Il 1° comma art. 1123 c.c. dispone le modalità di ripartizione delle spese per le cose comuni, così come per i servizi e per le innovazioni, che forniscono uguale utilità a tutte le unità immobiliari dell'edificio e che, parimenti a quanto disposto dall'art 1118 c.c., vanno ripartite tra i condomini in base al valore delle rispettive proprietà. Per tali spese, quindi, sarà sempre utilizzata la Tabella A di Proprietà Generale. (Art. 1123, 1° comma c.c. - Le spese necessarie per la conservazione e per il godimento delle parti comuni dell'edificio, per la prestazione dei servizi nell'interesse comune e per le innovazioni deliberate dalla maggioranza sono sostenute dai condomini in misura proporzionale al valore della proprietà di ciascuno, salvo diversa convenzione). Anche tale disposizione fa salva la possibilità di diversa convenzione ovvero la citata facoltà dei condomini di stabilire criteri differenti.
Il 2° comma art. 1123 c.c., invece, prevede che alcune cose comuni possano fornire un'utilità differente alle unità imm.ri dell'edificio, come tipico è il caso delle scale o degli ascensori che forniscono un'utilità differente agli immobili in base alla loro ubicazione di piano (Art. 1123, 2° comma c.c. - Se si tratta di cose destinate a servire i condomini in misura diversa, le spese sono ripartite in proporzione dell'uso che ciascuno può farne). Al successivo art. 1124 c.c., quindi, il Codice prevede il criterio di ripartizione delle spese necessarie alla manutenzione ed eventuale sostituzione di tali strutture ed impianti per i quali, conseguentemente, andranno predisposte corrispondenti tabelle millesimali. Le tabelle millesimali di scale e ascensori sono generalmente e rispettivamente denominate Tabella B e Tabella C e vedremo in seguito quanto dettato dalla norma e dalla giurisprudenza per le relative ripartizioni e metodologie di calcolo.
Il 3° comma art. 1123 c.c., infine, prevede l'esistenza di cose comuni che possano servire solo una parte dei condomini – utilizzazione separata - come ad esempio, e come esemplificato dalla stessa disposizione, nel caso in cui un edificio possieda più corpi scale, più coperture ecc. In tale fattispecie, quindi, andranno predisposte differenti tabelle millesimali nelle quali saranno distintamente indicati i valori millesimali di una e dell'altra scala, oppure, di una e dell'altra copertura, e nelle quali ogni unità immobiliare comparirà nella tabella corrispondente alla scala utilizzata per il relativo accesso o che è ubicata nello stesso corpo di fabbrica, così come comparirà nella tabella della copertura dalla quale è effettivamente coperta (Art. 1123, 3° comma c.c. - Qualora un edificio abbia più scale, cortili, lastrici solari, opere o impianti destinati a servire una parte dell'intero fabbricato, le spese relative alla loro manutenzione sono a carico del gruppo di condomini che ne trae utilità).
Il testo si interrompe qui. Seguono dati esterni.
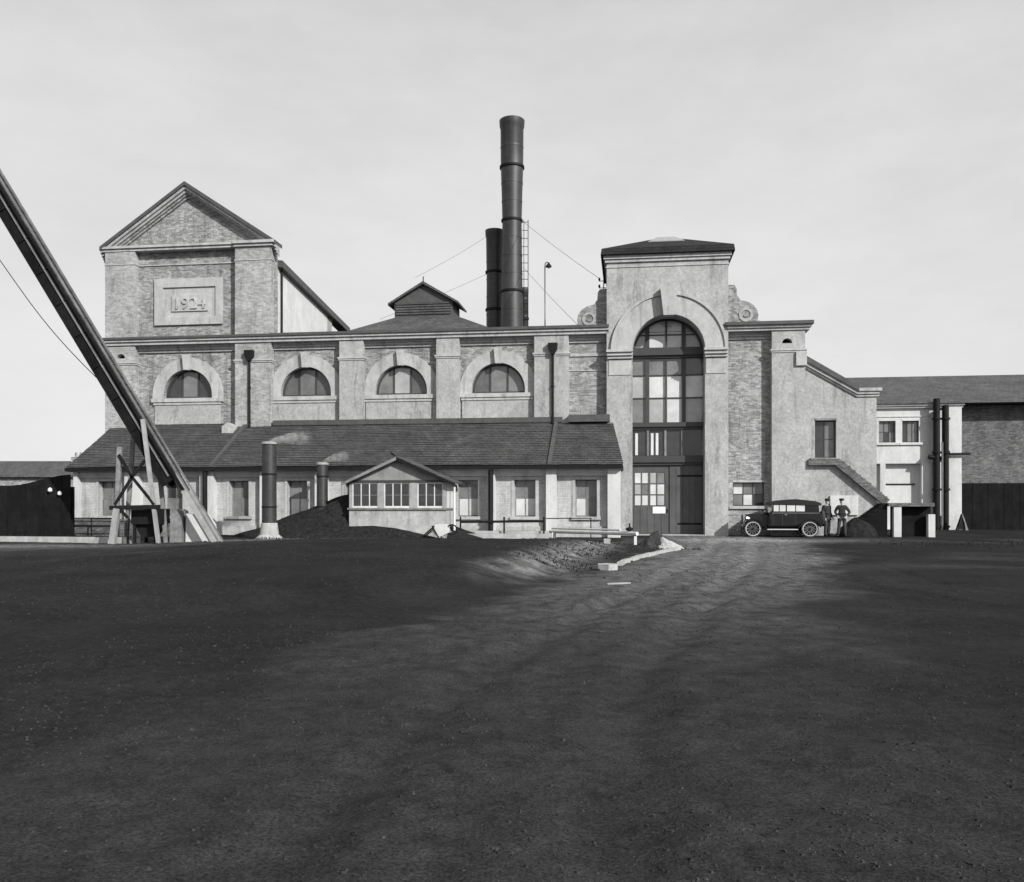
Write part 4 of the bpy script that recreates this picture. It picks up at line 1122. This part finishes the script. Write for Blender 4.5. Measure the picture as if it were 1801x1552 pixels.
# timber trestle under it
Tr = Thing('timber_trestle', 'pale timber trestle with braces propping the inclined hoist', 'trestle', (-14.2, 34.5, 0), 'W')
Tr.part('leg', bar(B(), (-14.05, 33.75, 4.75), (-13.45, 33.75, 0), 0.12, 0.14), M['timber_pale'])
Tr.part('leg', bar(B(), (-14.0, 34.9, 4.2), (-13.6, 34.9, 0), 0.13, 0.15), M['timber'])
Tr.part('leg', bar(B(), (-14.95, 33.8, 3.7), (-15.05, 33.8, 1.3), 0.14, 0.16), M['timber'])
Tr.part('leg', bar(B(), (-15.0, 33.7, 1.35), (-15.2, 33.7, -0.05), 0.2, 0.22), M['timber_pale'])
Tr.part('leg', bar(B(), (-14.85, 34.9, 4.9), (-15.2, 34.9, -0.05), 0.13, 0.15), M['timber'])
Tr.part('cross_beam', bar(B(), (-15.3, 33.75, 1.38), (-13.4, 33.75, 1.42), 0.14, 0.16), M['iron'])
Tr.part('cross_beam', bar(B(), (-15.15, 33.7, 1.4), (-15.15, 35.0, 1.4), 0.14, 0.16), M['timber'])
for a, b in (((-14.45, 2.55), (-15.1, 1.5)), ((-14.45, 2.55), (-13.6, 1.5)), ((-14.45, 2.55), (-14.95, 3.4)), ((-14.45, 2.55), (-13.95, 3.2)), ((-14.95, 1.35), (-14.6, 1.0))):
    Tr.part('brace', bar(B(), (a[0], 33.72, a[1]), (b[0], 33.72, b[1]), 0.08, 0.1), M['iron'])
Hp = Thing('ash_hopper', 'dark iron hopper hanging under the trestle beam', 'hopper', (-14.1, 34.6, 0.4), 'W')
Hp.part('bin', boxes((-14.65, -13.65, 34.1, 35.4, 0.75, 1.34)), M['iron'])
Hp.part('chute', prism(B(), [(-14.6, 0.75), (-13.7, 0.75), (-14.0, 0.25), (-14.35, 0.25)], 'y', 34.3, 35.2), M['iron'])
Hp.part('leg', boxes((-14.6, -14.5, 34.15, 34.25, 0, 0.75)), M['iron'])
Hp.part('leg', boxes((-13.8, -13.7, 34.15, 34.25, 0, 0.75)), M['iron'])
Hp.part('leg', boxes((-14.6, -14.5, 35.25, 35.35, 0, 0.75)), M['iron'])
Hp.part('leg', boxes((-13.8, -13.7, 35.25, 35.35, 0, 0.75)), M['iron'])
solo('concrete_block', 'whitewashed concrete block at the foot of the hoist', 'block', prism(B(), [(-12.85, -0.05), (-11.9, -0.05), (-12.0, 0.7), (-12.3, 1.1), (-12.83, 1.15)], 'y', 34.9, 36.0), M['white'], (-12.4, 35.4, 0), 'W')
solo('timber_baulk', 'rough upright timber baulk between the trestle leg and white block', 'timber', prism(B(), [(-13.4, -0.05), (-12.92, -0.05), (-12.95, 1.25), (-13.1, 1.32), (-13.35, 1.2)], 'y', 34.7, 35.5), M['timber'], (-13, 35, 0), 'W')
# left edge of the yard
solo('low_kerb', 'low pale kerb along the ground left of the trestle', 'kerb', bar(B(), (-21, 36.2, 0.08), (-14.6, 35.0, 0.08), 0.22, 0.26), M['concrete'], (-18, 35.6, 0), 'W')
solo('low_wall', 'low dark brick wall before the left end of front range', 'wall', boxes((-21.2, -15.6, -4.75, -4.5, -0.1, 0.72), (-21.25, -15.55, -4.8, -4.45, 0.72, 0.8)), M['brick_dark'], (-18.4, -4.6, 0))
Lr = Thing('iron_railing', 'low thin iron railing before the left end of front range', 'railing', (-19, -5.2, 0))
for u in (-21.0, -19.6, -18.2):
    Lr.part('post', tube(B(), [(u, -5.2, 0), (u, -5.2, 0.85)], 0.03), M['iron'])
Lr.part('rail', tube(B(), [(-21.0, -5.2, 0.85), (-18.2, -5.2, 0.85)], 0.03), M['iron'])
Lr.part('rail', tube(B(), [(-21.0, -5.2, 0.45), (-18.2, -5.2, 0.45)], 0.025), M['iron'])
Fe = Thing('tarred_fence', 'tall black tarred board fence at the far left edge of yard', 'fence', (-22, 39.6, 0), 'W')
for k in range(24):
    a = -29.3 + 0.4 * k
    t1, t2 = 2.35 + 0.5 * sstep(-22.5, -19.6, a), 2.35 + 0.5 * sstep(-22.5, -19.6, a + 0.4)
    Fe.part('board', prism(B(), [(a, -0.1), (a + 0.39, -0.1), (a + 0.39, t2), (a, t1)], 'y', 39.56 + 0.02 * (k % 2), 39.6 + 0.02 * (k % 2)), M['tar'])
for z in (0.5, 1.9):
    Fe.part('rail', boxes((-29.3, -19.7, 39.625, 39.7, z, z + 0.12)), M['tar'])
for k in range(5):
    Fe.part('post', boxes((-29.2 + 2.35 * k, -29.05 + 2.35 * k, 39.7, 39.85, -0.1, 2.3)), M['tar'])
Fe.part('insulator', lathe(B(), [(0.02, 2.05), (0.09, 2.1), (0.09, 2.2), (0.03, 2.26)], (-20.55, 39.45), 10), M['notice'])
Fe.part('insulator', lathe(B(), [(0.02, 1.9), (0.09, 1.95), (0.09, 2.05), (0.03, 2.11)], (-20.12, 39.45), 10), M['notice'])
Ds = Thing('distant_house', 'distant house with slate roof and chimney beyond the tarred fence', 'house', (-47, 92, 0), 'W')
Ds.part('wall', boxes((-60, -44.8, 90, 97, 0, 4.4)), M['brick'])
rr = Ds.part('roof', prism(B(), [(89.5, 4.3), (93.5, 6.1), (97.5, 4.3)], 'x', -60.4, -44.5), M['slate'])
Ds.part('chimney', boxes((-46.2, -45.2, 92.9, 94, 5.2, 6.5)), M['brick'], rr)
for dx in (0.15, 0.65):
    Ds.part('chimney_pot', lathe(B(), [(0.14, 6.5), (0.12, 7.0)], (-46.05 + dx, 93.4), 10), M['brick'], rr)
for a in (-57, -53.5, -50, -47):
    w_ = Ds.part('window', boxes((a, a + 1.1, 89.93, 89.99, 2.0, 3.6)), M['whitewood'])
    Ds.part('pane', boxes((a + .1, a + 1.0, 89.9, 89.928, 2.1, 3.5)), M['gl_dark'], w_)

# ------------------------------------------------------------------ railings, pipe and clutter before the front range
Ra = Thing('pit_railing', 'iron pit railing with thick top rail between hut and gateway', 'railing', (0.5, -5.0, 0))
for u in (-1.7, 0.3, 2.1):
    Ra.part('post', tube(B(), [(u, -5.0, -0.1), (u, -5.0, 0.95)], 0.04), M['iron'])
Ra.part('rail', tube(B(), [(-1.72, -5.0, 0.72), (2.12, -5.0, 0.76)], 0.055), M['iron'])
Ra.part('rail', tube(B(), [(2.2, -5.0, 0.88), (4.2, -5.0, 0.9)], 0.022), M['iron'])
Ra.part('post', tube(B(), [(4.2, -5.0, 0.0), (4.2, -5.0, 0.92)], 0.025), M['iron'])
solo('pit_kerb', 'long pale concrete kerb under the pit railing', 'kerb', boxes((-1.9, 2.4, -5.35, -4.8, -0.1, 0.2), (-1.9, 2.4, -4.8, -3.9, -0.1, 0.3)), M['concrete'], (0.3, -5, 0))
Pi = Thing('pipe_run', 'white pipe run on short props beside the pit', 'pipe', (3.2, 35, 0), 'W')
Pi.part('pipe', tube(B(), [(1.6, 37.2, 0.38), (3.2, 35.0, 0.40), (4.66, 33.0, 0.42)], 0.075, 10), M['white'], smooth=True)
Pi.part('pipe', tube(B(), [(1.7, 37.6, 0.50), (4.2, 34.4, 0.52)], 0.04, 8), M['white'], smooth=True)
Pi.part('valve', lathe(B(), [(0.05, 0.5), (0.14, 0.55), (0.14, 0.62), (0.03, 0.66), (0.03, 0.8)], (4.42, 33.35), 10), M['iron'])
for x, y, w_ in ((1.75, 37.0, 0.09), (4.6, 33.08, 0.05)):
    Pi.part('prop', boxes((x - w_, x + w_, y - w_, y + w_, -0.3, 0.34)), M['whitewood'])
solo('prop_block', 'small pale block standing below the white pipe', 'block', boxes((3.35, 3.58, 32.3, 32.5, -0.05, 0.26)), M['concrete'], (3.46, 32.4, 0), 'W')
Kb = Thing('pale_kerb', 'pale curving kerb edging the bank beside the gateway road', 'kerb', (4.2, 25, 0), 'W')
kp = [(2.62, 21.6), (3.0, 23.0), (3.5, 24.6), (4.1, 26.2), (4.75, 27.6), (5.45, 28.9)]
for (ax, ay), (bx, by) in zip(kp, kp[1:]):
    for t0, t1 in ((0.0, 0.485), (0.5, 0.985)):
        p_, q_ = (ax + (bx - ax) * t0, ay + (by - ay) * t0), (ax + (bx - ax) * t1, ay + (by - ay) * t1)
        Kb.part('kerbstone', bar(B(), (p_[0], p_[1], ground_h(*p_) + 0.03), (q_[0], q_[1], ground_h(*q_) + 0.03 + random.uniform(-.015, .015)), 0.13, 0.12), M['concrete'])
solo('stone_block', 'rough pale stone at the near end of the curving kerb', 'stone', prism(B(), [(1.98, 20.35), (2.2, 20.2), (2.42, 20.4), (2.46, 20.62), (2.25, 20.85), (2.0, 20.7)], 'z', -0.05, 0.13), M['concrete'], (2.2, 20.5, 0), 'W')
for i, (x, y, l, a, lb) in enumerate(((9.6, 15.1, 0.26, 20, 'pale timber scrap lying on dark ground at lower right'), (13.2, 17.8, 0.3, -35, 'pale timber scrap lying near the right edge of the yard'), (2.0, 16.6, 0.22, 5, 'thin pale lath on the ground below the white stone'))):
    solo('timber_scrap', lb, 'timber', bar(B(), (x - l * math.cos(R(a)), y - l * math.sin(R(a)), ground_h(x, y) + 0.02), (x + l * math.cos(R(a)), y + l * math.sin(R(a)), ground_h(x, y) + 0.03), 0.06, 0.03), M['timber_pale'], (x, y, 0), 'W', 'timber scraps on the ground')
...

In particolare, attiene all'utilizzazione separata, di cui alla suddetta disposizione, anche l'impianto di riscaldamento comune le cui spese e relative ripartizioni millesimali escludono quelle unità immobiliari, come cantine, box, soffitte, ecc., che non sono allacciate e non usufruiscono di detto impianto.
Va infine evidenziato che i tre concetti desunti dall'art. 1123 c.c. si riferiscono all'utilità delle cose comuni, che sia uguale, differente o separata, e non invece alla proprietà; ai sensi dell'art. 1117 c.c., infatti, e fatto sempre salvo titolo contrario, tali parti comuni come le scale e le differenti coperture di un edificio sono comunque proprietà comune a tutti i proprietari delle unità immobiliari dell'edificio mentre, ciò che è disposto in modo particolare dall'art.1123, è volto unicamente alla ripartizione delle relative spese.